The deep and prolonged downturn in the offshore drilling sector continues to plague Atwood Oceanics (ATW). Revenue from two of its three offshore drilling fleets has nearly dried up, while revenue from its lucrative ultra-deepwater fleet continues to sink. Furthermore, while the company has taken steps to shore up its balance sheet, its financial results do not appear to have hit rock bottom just yet.

Atwood Oceanics results: The raw numbers

Metric

Fiscal Q1 2017

Fiscal Q1 2016

Year-Over-year Change

Revenue

$157.6 million

$307.8 million

(48.8%)

Net income

$9.7 million

$39.1 million

(75.3%)

Earnings per share

$0.15

$0.60

(75%)

Data source: Atwood Oceanics, Inc.

Silhouette of an offshore oil rig at sunset.

Image source: Getty Images.

What happened with Atwood Oceanics this quarter? 

Atwood Oceanics' working fleet is still shrinking:

  • Atwood's revenue continued to decline during the quarter because it had fewer rigs working. Not only has revenue been cut nearly in half over the past year, but sales were down 16.5% from the previous quarter. Driving that sequential decline is a big drop in revenue from its jackup fleet, which plunged from $27 million last quarter to just $2 million in the recently completed quarter. Meanwhile, the driver of the year-over-year decrease is the complete lack of revenue from its deepwater fleet, which went from $72 million in the year-ago quarter to nothing last quarter after Atwood idled its entire deepwater fleet. The only thing that's keeping it afloat these days is its ultra-deepwater fleet, which pulled in $148 million of revenue during the quarter.
  • The company has offset some of this revenue decline by cutting costs. Drilling costs, for example, were down 48.2% year over year and 12.2% sequentially. Meanwhile, Atwood has held the line on general and administrative expenses, which were roughly flat from the year-ago quarter at $15.2 million.
  • It is worth noting that earnings surged sequentially, with net income rocketing 127.6%. However, that is primarily because an asset impairment charge weighed on earnings last quarter. Not only that, but the year-over-year dip in earnings would have been even deeper if we adjusted for the fact that Atwood had a significant write-off in last year's fiscal first quarter.

What management had to say 

As CEO Robert Saltiel said on the quarterly conference call:

Our financial results for the first quarter were once again aided by good cost control. As our drilling activity has declined, we have reassessed our onshore support costs to reduce the overhead burden as much as possible. Offshore, our costs continue to become more competitive as compensation and manning levels have been adjusted without impacting safety or reliability. Since our November earnings call, we have completed two transactions that have meaningfully improved our company's liquidity and balance sheet.

As Saltiel notes, the company has focused on pushing its costs down as much as possible to better match the current market environment.
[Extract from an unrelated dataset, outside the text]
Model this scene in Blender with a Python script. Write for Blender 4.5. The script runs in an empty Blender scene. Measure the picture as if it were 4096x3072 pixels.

In fact, drilling costs were at the low end of its guidance range while sales, general, and administrative expenses were in line with guidance. 

The other notable highlight last quarter was the completion of two strategic initiatives to strengthen the balance sheet. First, the company restructured its agreements with the shipyards constructing its two newbuild ultra-deepwater drillships to defer delivery by two more years. That will result in the delay of the final $250 million payment until the end of 2022. Second, it completed a secondary offering, raising more than $180 million to reduce debt. 

Looking forward 

Atwood needed to shore up its balance sheet due to the continued uncertainty surrounding the recovery of the offshore market. Overall, most industry watchers have a dour outlook on the offshore drilling sector in the near term. In fact, an analyst at RBC recently downgraded the stocks of Atwood Oceanics, Transocean (RIG 2.16%), Diamond Offshore Drilling (DO), and Rowan (RDC) because "there is still no tangible evidence, even at the margin, that offshore drilling fundamentals have stabilized." Meanwhile, a Jefferies analyst also downgraded Rowan recently due to a view that "the 'turn' in jackups and ultra-deep-water markets is likely challenged from a profitability standpoint." 

However, there's much more optimism that conditions will start to improve in 2018. For example, the CEO of GE's (GE -3.19%) oil and gas unit has said that this year "is about rebuilding the backlog as you start seeing projects reemerge in the second half of 2017." He added, "We are already seeing some of our customers look at offshore, look at deepwater, and we anticipate as you go out into 2018-19 the projects will start to happen."

The hope is that oil companies will start bidding out those projects sooner rather than later so that Atwood Oceanics can begin to rebuild its contract backlog, which would give investors a better idea of when it will be able to put some of its idle rigs back to work.